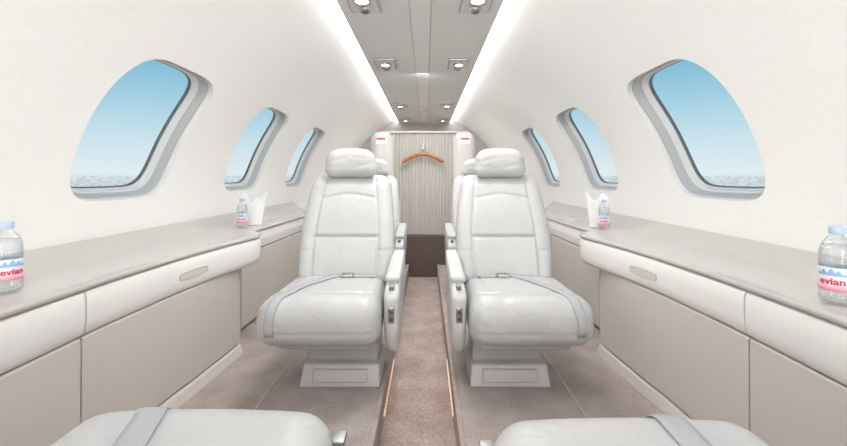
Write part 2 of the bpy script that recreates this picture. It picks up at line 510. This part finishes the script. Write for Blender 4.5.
def seat(loc, side, rot, depth, label, front=False, belt_x=0, belt_slope=0):
    e = tag(empty('armchair', loc, rot), label, 'armchair', 'leather cabin armchairs')
    yf = -.25; yb = yf+depth
    o_ = -side*.02
    hw = .245 if not front else .272
    fgr = yf+.135
    def fc(v):
        x, y, z = v; t = (y-yf)/depth
        xl = x-o_
        x = o_+xl*(1-.05*t)
        top = sm((z-.29)/.08)
        z += top*(.010*(1-(xl/.25)**2) )
        if not front:
            grooveF = g(y-fgr-.02*(xl/.25)**2, .007)
            gb = g(abs(xl)-.175, .007)*sm((y-fgr)/.02)
            z -= top*.015*grooveF + top*.012*gb
            if y < fgr: z += top*.004*sin(pi*max(0, min(1, (y-yf)/.135)))
            z += top*.004*sm((abs(xl)-.165)/.03)
            if y < fgr: z += .0022*top*sin(xl*60+sin(y*40)*1.5)*sm((abs(xl))/.1)
        low = max(0, (.30-z)/.10)
        if y < yf+.12: y += .040*low*low
        gz = g(z-.325, .006)
        if abs(xl) > .2: x -= math.copysign(.005*gz, xl)
        if y < yf+.05: y += .004*g(z-.27, .006)
        return Vector((x, y, z))
    cush = rbox('seat_cushion', (o_-hw, yf, .186), (o_+hw, yb, .388), .076, M_leather, .007, fc, e)
    bvh = BVHTree.FromPolygons([v.co for v in cush.data.vertices], [p.vertices[:] for p in cush.data.polygons])
    rbox('seat_pan', (o_-.19, yf+.14, .150), (o_+.19, yb-.02, .206), .02, M_base, .05, None, e)
    H = .545; zb = .335
    rec = .29
    def fb(v):
        x, y, z = v; h = z-zb; t = max(0, min(1, h/H))
        w = 1.0
        if t > .40: w = 1-.16*((t-.40)/.60)**1.6
        w *= .95+.05*min(1, t/.3)
        xr = x; x = x*w
        front_ = sm(-y/.05)
        ax = abs(xr)/.235
        y -= .024*ax**3*(1-.6*t)
        seam = .165-.012*t
        y += front_*.010*g(abs(xr)-seam, .0055)
        k = 1-sm((abs(xr)-seam+.008)/.012)
        y += front_*k*(.014*g(h-.235, .0055)+.008*g(h-.435-.012*cos(xr*16), .005))
        y -= front_*k*(.005*sin(pi*max(0, min(1, (h-.05)/.175)))+.006*sin(pi*max(0, min(1, (h-.235)/.2))))
        y += front_*(1-k)*(.005*g(h-.17, .006))
        y += rec*h + .05*t*t
        return Vector((x, y+yb+.03, z))
    rbox('backrest', (-.240, -.07, zb), (.240, .07, zb+H), .058, M_leather, .0065, fb, e)
    def fsb(v):
        t = max(0, (v.z-zb)/H)
        return Vector((v.x*(1-.16*max(0, (t-.40)/.60)**1.6), v.y+yb+.03+rec*(v.z-zb)+.05*t**2, v.z))
    rbox('backrest_shell', (-.222, .045, zb-.02), (.222, .085, zb+H-.03), .018, M_plastic, .03, fsb, e)
    hy = yb+.03+rec*H+.05-.055
    def fh(v):
        x, y, z = v; h = (z-.855)/.165
        ax = abs(x)/.135
        fr_ = 1 if y < 0 else 0
        y += fr_*(.003*g(h-.30-.25*ax*(1 if x > 0 else .4), .05)+.003*g(h-.70+.15*ax*(1 if x < 0 else .3), .05))
        pin = 1-.15*ax**3
        z = .938+(z-.938)*pin+.008*cos(ax*pi/2)
        y *= 1-.25*ax**3
        x *= 1-.12*h
        y -= .018*ax**2
        return Vector((x, y+hy, z))
    rbox('headrest', (-.145, -.052, .860), (.145, .052, 1.018), .051, M_leather2, .0085, fh, e)
    bo = side*.045
    def fp(v):
        k = 1+.05*(1-v.z/.08)**1.5 if v.z < .08 else 1
        return Vector((bo+(v.x-bo)*k, v.y-.03*(1-v.z/.08) if v.y < .05 else v.y, v.z))
    rbox('base', (-.160+bo, -.085, 0), (.160+bo, yb-.08, .085), .010, M_base, .03, fp, e)
    rbox('base_slide', (-.150+bo, -.040, .080), (.150+bo, yb-.10, .172), .008, M_basei, .04, None, e)
    rbox('base_panel', (-.115+bo, -.098, .022), (.115+bo, -.075, .070), .006, M_base, .04,
         lambda v: Vector((v.x, v.y-.024*(1-v.z/.08), v.z)), e)
    ztop = .425 if not front else .33
    ax0, ax1 = side*.229, side*.293
    x0, x1 = min(ax0, ax1), max(ax0, ax1)
    ya, yb2 = yf+.10, yb+.13
    def fa(v):
        x, y, z = v; t = max(0, (y-ya)/(yb2-ya))
        u = (z-.12)/(ztop-.12)
        z += u*.052*t**1.2
        z -= .028*u*(1-sm(t/.20))**1.5
        if t < .35: y += .06*(max(0, .5-u)/.5)**2
        if t < .1: z += .02*(1-u)*(1-t/.1)
        if t > .7: z += (1-u)*.08*((t-.7)/.3)
        xm = (x0+x1)/2
        x = xm+(x-xm)*(.78+.22*sm(u/.6))
        return Vector((x, y, z))
    arm = rbox('armrest', (x0, ya, .12), (x1, yb2, ztop), .0315, M_plastic, .014, fa, e)
    xc = (x0+x1)/2
    if not front:
        rbox('arm_pad', (x0-.001, ya+.07, ztop-.006), (x1+.001, yb2-.03, ztop+.022), .0135, M_leather, .02,
             lambda v: Vector((v.x, v.y, v.z+.052*max(0, (v.y-ya)/(yb2-ya))**1.2)), arm)
        rbox('arm_control', (xc-.013, ya-.003, .280), (xc+.013, ya+.012, .345), .006, M_metal, .03, None, arm)
        rbox('recline_lever', (xc-.011, ya+.02, ztop-.018), (xc+.011, ya+.060, ztop+.004), .004, M_metal, .02, None, arm)
        for zz in (.297, .325):
            rbox('button', (xc-.007, ya-.007, zz-.006), (xc+.007, ya+.002, zz+.006), .003, M_dark, .02, None, arm)
        rbox('arm_inlay', (x0-.002 if side > 0 else x1-.002, ya+.09, .17), (x0+.002 if side > 0 else x1+.002, yb2-.1, .38), .0018, M_base, .05, None, arm)
    if not front:
        S = -side
        ctrl = [(o_-S*.02, yb-.06, .42), (o_+S*.03, yb-.11, .42), (o_+S*.075, yb-.19, .42), (o_+S*.115, yb-.26, .42), (o_+S*.145, yf+.09, .42), (o_+S*.168, yf+.0, .37), (o_+S*.18, yf-.04, .32), (o_+S*.18, yf-.03, .26)]
        b = strap('seat_belt', bvh, ctrl, .042, M_belt, e)
        hit = bvh.ray_cast(Vector((o_+side*.05, yb-.10, 2)), Vector((0, 0, -1)))
        rbox('belt_buckle', (-.030, -.022, 0), (.030, .022, .016), .005, M_metal, .02, None, b, (o_+side*.05, yb-.09, hit[0].z))
        strap('belt_strap', bvh, [(o_+side*.19, yb-.06, .42), (o_+side*.14, yb-.07, .42), (o_+side*.08, yb-.085, .42)], .038, M_belt, b)
    else:
        ctrl = []
        for i in range(9):
            d = (depth-.20)*(1-i/8)
            ctrl.append((belt_x+belt_slope*min(d, .2), yf+d+.005, .45))
        ctrl += [(belt_x, yf-.04, .38), (belt_x, yf-.04, .30)]
        b = strap('seat_belt', bvh, ctrl, .056, M_belt, e, 5)
        rbox('belt_buckle', (-.015, -.018, 0), (.015, .018, .012), .004, M_metal, .02, None, b, (side*.252, yf+.03, .315))
    return e

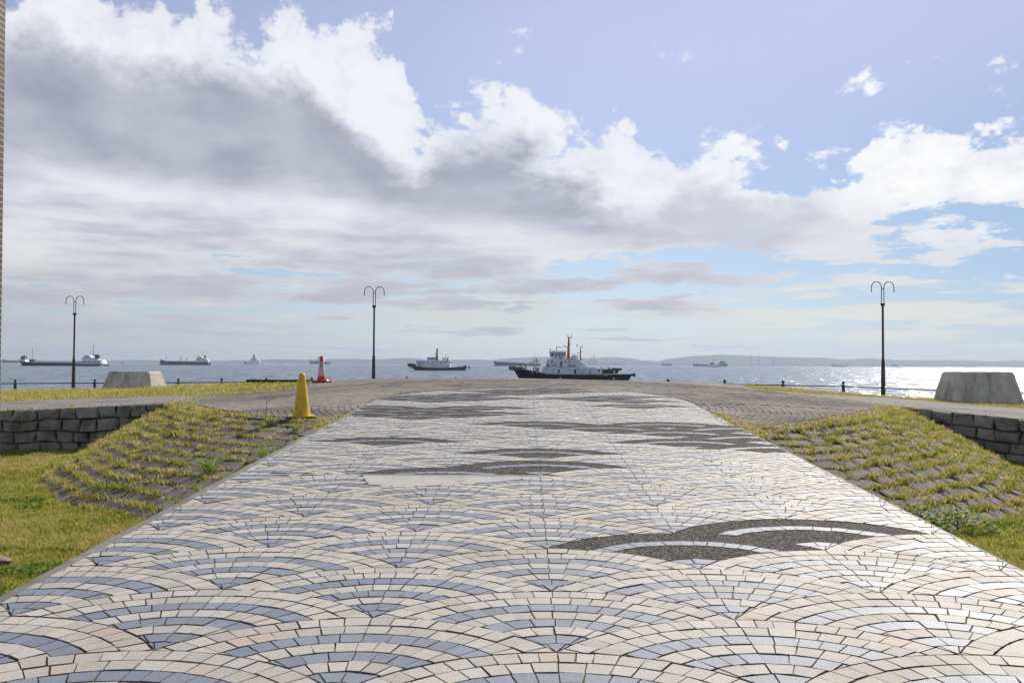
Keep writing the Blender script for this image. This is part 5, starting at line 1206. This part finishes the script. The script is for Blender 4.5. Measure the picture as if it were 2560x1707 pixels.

■ WHAT TO DO
Track down every line of the material containing the string "finishes", and copy it.

■ OUTPUT BELOW
Write part 2 of the bpy script that recreates this picture. It picks up at line 510. This part finishes the script. Write for Blender 4.5.
Keep writing the Blender script for this image. This is part 5, starting at line 1206. This part finishes the script. The script is for Blender 4.5. Measure the picture as if it were 2560x1707 pixels.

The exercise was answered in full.